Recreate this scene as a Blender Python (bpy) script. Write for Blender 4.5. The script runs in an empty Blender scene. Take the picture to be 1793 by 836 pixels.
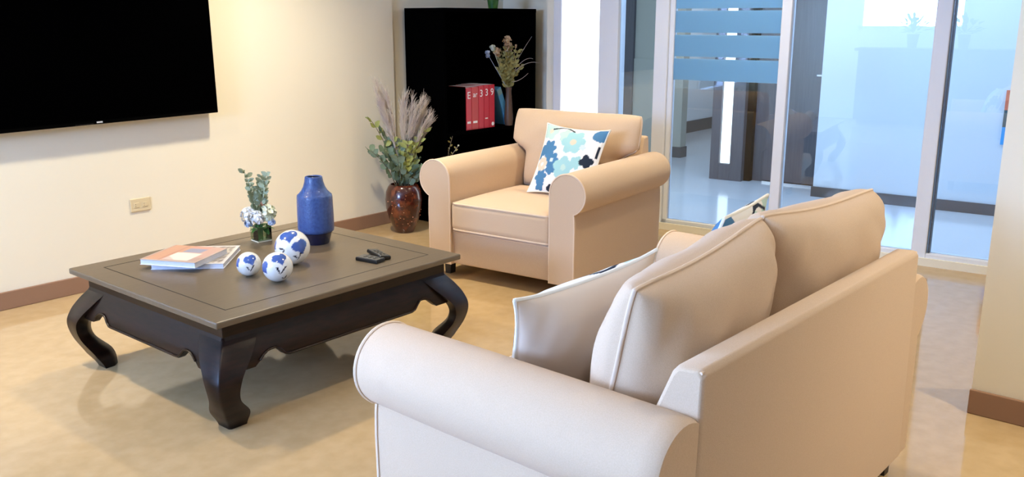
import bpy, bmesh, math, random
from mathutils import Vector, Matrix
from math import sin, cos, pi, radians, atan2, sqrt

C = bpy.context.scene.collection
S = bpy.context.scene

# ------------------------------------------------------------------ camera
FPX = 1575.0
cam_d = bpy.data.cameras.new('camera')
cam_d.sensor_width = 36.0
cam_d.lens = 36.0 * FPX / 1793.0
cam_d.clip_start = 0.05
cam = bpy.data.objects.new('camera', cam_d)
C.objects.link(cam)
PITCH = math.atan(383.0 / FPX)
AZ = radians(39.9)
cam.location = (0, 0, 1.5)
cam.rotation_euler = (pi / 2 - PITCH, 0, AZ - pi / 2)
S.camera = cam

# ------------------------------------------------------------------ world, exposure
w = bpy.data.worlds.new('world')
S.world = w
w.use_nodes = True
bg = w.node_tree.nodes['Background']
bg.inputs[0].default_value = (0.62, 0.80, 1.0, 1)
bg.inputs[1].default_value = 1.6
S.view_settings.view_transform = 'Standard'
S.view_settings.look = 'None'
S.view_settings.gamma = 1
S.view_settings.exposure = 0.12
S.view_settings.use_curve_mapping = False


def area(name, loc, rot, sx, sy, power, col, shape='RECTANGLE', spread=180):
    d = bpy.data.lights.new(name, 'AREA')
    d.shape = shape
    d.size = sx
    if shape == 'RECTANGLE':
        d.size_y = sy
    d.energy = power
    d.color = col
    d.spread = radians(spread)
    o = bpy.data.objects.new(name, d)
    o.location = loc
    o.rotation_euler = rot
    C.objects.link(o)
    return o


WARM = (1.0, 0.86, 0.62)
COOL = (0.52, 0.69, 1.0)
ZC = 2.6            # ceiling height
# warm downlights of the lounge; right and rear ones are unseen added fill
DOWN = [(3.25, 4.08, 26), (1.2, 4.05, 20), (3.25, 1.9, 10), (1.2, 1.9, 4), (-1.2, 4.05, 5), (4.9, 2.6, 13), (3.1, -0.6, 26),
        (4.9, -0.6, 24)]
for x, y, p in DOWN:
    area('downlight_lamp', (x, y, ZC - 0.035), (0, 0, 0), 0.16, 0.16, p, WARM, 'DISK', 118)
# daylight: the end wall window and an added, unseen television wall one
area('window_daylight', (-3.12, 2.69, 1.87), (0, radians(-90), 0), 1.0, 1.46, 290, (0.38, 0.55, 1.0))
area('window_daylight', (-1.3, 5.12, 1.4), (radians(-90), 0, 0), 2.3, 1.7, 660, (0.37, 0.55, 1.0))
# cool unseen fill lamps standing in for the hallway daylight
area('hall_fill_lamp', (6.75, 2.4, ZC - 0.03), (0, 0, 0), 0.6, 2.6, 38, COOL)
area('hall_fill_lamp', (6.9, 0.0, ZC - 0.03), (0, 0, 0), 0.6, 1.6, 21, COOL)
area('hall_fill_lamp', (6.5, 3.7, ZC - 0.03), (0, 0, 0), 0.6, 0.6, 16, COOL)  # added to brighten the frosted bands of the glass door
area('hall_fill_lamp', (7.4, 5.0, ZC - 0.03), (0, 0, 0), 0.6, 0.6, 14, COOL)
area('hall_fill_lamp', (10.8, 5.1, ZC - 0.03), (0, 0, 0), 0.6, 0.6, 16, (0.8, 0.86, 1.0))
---
**What the task requires**
Leave out the pictures and give the listing above again exactly.

**Result**
Recreate this scene as a Blender Python (bpy) script. Write for Blender 4.5. The script runs in an empty Blender scene. Take the picture to be 1793 by 836 pixels.
import bpy, bmesh, math, random
from mathutils import Vector, Matrix
from math import sin, cos, pi, radians, atan2, sqrt

C = bpy.context.scene.collection
S = bpy.context.scene

# ------------------------------------------------------------------ camera
FPX = 1575.0
cam_d = bpy.data.cameras.new('camera')
cam_d.sensor_width = 36.0
cam_d.lens = 36.0 * FPX / 1793.0
cam_d.clip_start = 0.05
cam = bpy.data.objects.new('camera', cam_d)
C.objects.link(cam)
PITCH = math.atan(383.0 / FPX)
AZ = radians(39.9)
cam.location = (0, 0, 1.5)
cam.rotation_euler = (pi / 2 - PITCH, 0, AZ - pi / 2)
S.camera = cam

# ------------------------------------------------------------------ world, exposure
w = bpy.data.worlds.new('world')
S.world = w
w.use_nodes = True
bg = w.node_tree.nodes['Background']
bg.inputs[0].default_value = (0.62, 0.80, 1.0, 1)
bg.inputs[1].default_value = 1.6
S.view_settings.view_transform = 'Standard'
S.view_settings.look = 'None'
S.view_settings.gamma = 1
S.view_settings.exposure = 0.12
S.view_settings.use_curve_mapping = False


def area(name, loc, rot, sx, sy, power, col, shape='RECTANGLE', spread=180):
    d = bpy.data.lights.new(name, 'AREA')
    d.shape = shape
    d.size = sx
    if shape == 'RECTANGLE':
        d.size_y = sy
    d.energy = power
    d.color = col
    d.spread = radians(spread)
    o = bpy.data.objects.new(name, d)
    o.location = loc
    o.rotation_euler = rot
    C.objects.link(o)
    return o


WARM = (1.0, 0.86, 0.62)
COOL = (0.52, 0.69, 1.0)
ZC = 2.6            # ceiling height
# warm downlights of the lounge; right and rear ones are unseen added fill
DOWN = [(3.25, 4.08, 26), (1.2, 4.05, 20), (3.25, 1.9, 10), (1.2, 1.9, 4), (-1.2, 4.05, 5), (4.9, 2.6, 13), (3.1, -0.6, 26),
        (4.9, -0.6, 24)]
for x, y, p in DOWN:
    area('downlight_lamp', (x, y, ZC - 0.035), (0, 0, 0), 0.16, 0.16, p, WARM, 'DISK', 118)
# daylight: the end wall window and an added, unseen television wall one
area('window_daylight', (-3.12, 2.69, 1.87), (0, radians(-90), 0), 1.0, 1.46, 290, (0.38, 0.55, 1.0))
area('window_daylight', (-1.3, 5.12, 1.4), (radians(-90), 0, 0), 2.3, 1.7, 660, (0.37, 0.55, 1.0))
# cool unseen fill lamps standing in for the hallway daylight
area('hall_fill_lamp', (6.75, 2.4, ZC - 0.03), (0, 0, 0), 0.6, 2.6, 38, COOL)
area('hall_fill_lamp', (6.9, 0.0, ZC - 0.03), (0, 0, 0), 0.6, 1.6, 21, COOL)
area('hall_fill_lamp', (6.5, 3.7, ZC - 0.03), (0, 0, 0), 0.6, 0.6, 16, COOL)  # added to brighten the frosted bands of the glass door
area('hall_fill_lamp', (7.4, 5.0, ZC - 0.03), (0, 0, 0), 0.6, 0.6, 14, COOL)
area('hall_fill_lamp', (10.8, 5.1, ZC - 0.03), (0, 0, 0), 0.6, 0.6, 16, (0.8, 0.86, 1.0))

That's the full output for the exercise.